Fanny pack survival kit

This fanny pack survival kit is designed for both urban and wilderness. You can call this a mini bugout bag or a 24-hour kit if you like.

This kit is cheap. So you can pre-position several of them at work, in your health-club locker, home, a relative's house, etc.

It is small enough and light enough that you will actually carry it. (Your fifty-pound backpack won't do you any good if you left it behind because it is so heavy, bulky, and conspicuous.)

Contents (in no particular order)

change for vending machines and payphones
emergency rain poncho (cost $1 from Dollar General store)
matches (regular & lifeboat)
magnesium fire starter
compass (Silva Companion 609 or better)
fishhooks, line, and sinkers
two safety pins (for emergency repair of clothing)
two Band-Aids
wire saw
Platypus flat water bottle
Iodine water treatment tablets
combination bug repellent / sunscreen
3 travel-sized Kleenex packets (can use as TP)
3 paper towels
emergency mylar blanket
waterless hand cleaner (2 one-ounce bottles)
hotel-size bar of soap
LED keychain flashlight
quart-size ziploc bag
whistle
ear plugs
half-serrated fixed-blade knife with less than 3-inch blade (Larger blades may be considered "concealed weapons" in some areas.)
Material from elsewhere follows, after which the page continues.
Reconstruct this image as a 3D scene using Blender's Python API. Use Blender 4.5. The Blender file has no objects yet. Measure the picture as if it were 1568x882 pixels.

Possible additions and improvements

Spare pair of glasses or sunglasses
Canteen cup for boiling water
Use a fanny pack with attached water bottle pocket
Tiny FM radio with earbud headphones (cost between 99 cents and $3.99)
A map if you don't know the area very well (The single most important urban survival skill is knowing when to run and in which direction.)

Possible subtractions

If I had to cut the kit to make it all fit in a handgun fanny-pack case then I would eliminate:
lifeboat matches
magnesium fire starter
wire saw
one of the three travel-sized Kleenex packets
one of the three paper towels
one of the two bottles of waterless hand cleaner
hotel-size bar of soap
combination bug repellent / sunscreen
half-serrated knife (I already carry a Victorinox "Tinker" swiss army knife in my pocket.)